*INSTRUCTIONS FOR THE TASK*
From the line with "Write part 4" to the line with "or glass_m, parent)", both lines included, set down exactly those lines, please, and no others.

*DATASET*
☆ ☆ ☆ ☆ ☆ ☆ ☆

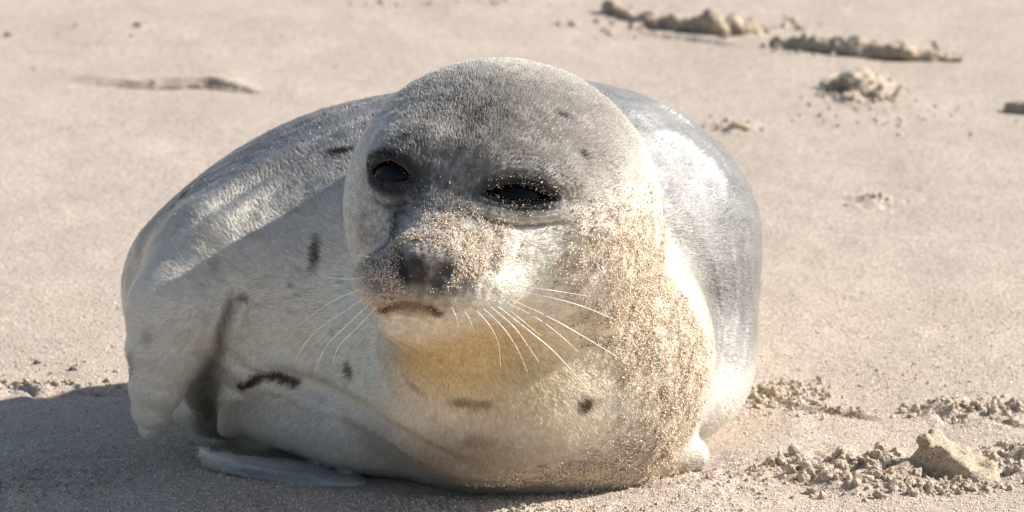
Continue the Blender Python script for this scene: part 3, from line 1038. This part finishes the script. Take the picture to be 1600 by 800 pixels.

☆ ☆ ☆ ☆ ☆ ☆ ☆

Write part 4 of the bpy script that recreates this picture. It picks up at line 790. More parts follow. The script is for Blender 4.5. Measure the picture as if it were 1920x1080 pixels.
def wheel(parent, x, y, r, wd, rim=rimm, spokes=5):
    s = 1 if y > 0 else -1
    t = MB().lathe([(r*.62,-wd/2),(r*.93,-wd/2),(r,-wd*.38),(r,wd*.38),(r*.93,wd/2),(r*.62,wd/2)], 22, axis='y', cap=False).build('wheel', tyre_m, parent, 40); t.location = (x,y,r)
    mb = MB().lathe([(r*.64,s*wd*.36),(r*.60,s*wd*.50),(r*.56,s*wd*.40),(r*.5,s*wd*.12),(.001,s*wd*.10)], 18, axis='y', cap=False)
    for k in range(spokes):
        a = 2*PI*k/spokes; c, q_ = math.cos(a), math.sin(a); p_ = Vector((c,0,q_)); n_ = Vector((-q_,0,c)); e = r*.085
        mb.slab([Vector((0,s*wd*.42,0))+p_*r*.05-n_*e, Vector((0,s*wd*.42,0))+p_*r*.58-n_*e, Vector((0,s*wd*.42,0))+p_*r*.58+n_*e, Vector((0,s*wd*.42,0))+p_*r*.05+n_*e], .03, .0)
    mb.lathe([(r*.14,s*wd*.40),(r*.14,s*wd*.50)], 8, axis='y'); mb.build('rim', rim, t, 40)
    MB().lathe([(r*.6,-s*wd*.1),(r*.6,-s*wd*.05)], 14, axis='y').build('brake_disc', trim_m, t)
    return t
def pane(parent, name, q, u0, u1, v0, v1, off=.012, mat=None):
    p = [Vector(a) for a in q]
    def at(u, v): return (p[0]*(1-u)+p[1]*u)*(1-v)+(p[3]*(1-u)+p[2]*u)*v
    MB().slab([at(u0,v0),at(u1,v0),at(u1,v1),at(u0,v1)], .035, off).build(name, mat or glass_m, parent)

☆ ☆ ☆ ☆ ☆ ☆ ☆

*RESPONSE TO THIS EXERCISE*
Write part 4 of the bpy script that recreates this picture. It picks up at line 790. More parts follow. The script is for Blender 4.5. Measure the picture as if it were 1920x1080 pixels.
def wheel(parent, x, y, r, wd, rim=rimm, spokes=5):
    s = 1 if y > 0 else -1
    t = MB().lathe([(r*.62,-wd/2),(r*.93,-wd/2),(r,-wd*.38),(r,wd*.38),(r*.93,wd/2),(r*.62,wd/2)], 22, axis='y', cap=False).build('wheel', tyre_m, parent, 40); t.location = (x,y,r)
    mb = MB().lathe([(r*.64,s*wd*.36),(r*.60,s*wd*.50),(r*.56,s*wd*.40),(r*.5,s*wd*.12),(.001,s*wd*.10)], 18, axis='y', cap=False)
    for k in range(spokes):
        a = 2*PI*k/spokes; c, q_ = math.cos(a), math.sin(a); p_ = Vector((c,0,q_)); n_ = Vector((-q_,0,c)); e = r*.085
        mb.slab([Vector((0,s*wd*.42,0))+p_*r*.05-n_*e, Vector((0,s*wd*.42,0))+p_*r*.58-n_*e, Vector((0,s*wd*.42,0))+p_*r*.58+n_*e, Vector((0,s*wd*.42,0))+p_*r*.05+n_*e], .03, .0)
    mb.lathe([(r*.14,s*wd*.40),(r*.14,s*wd*.50)], 8, axis='y'); mb.build('rim', rim, t, 40)
    MB().lathe([(r*.6,-s*wd*.1),(r*.6,-s*wd*.05)], 14, axis='y').build('brake_disc', trim_m, t)
    return t
def pane(parent, name, q, u0, u1, v0, v1, off=.012, mat=None):
    p = [Vector(a) for a in q]
    def at(u, v): return (p[0]*(1-u)+p[1]*u)*(1-v)+(p[3]*(1-u)+p[2]*u)*v
    MB().slab([at(u0,v0),at(u1,v0),at(u1,v1),at(u0,v1)], .035, off).build(name, mat or glass_m, parent)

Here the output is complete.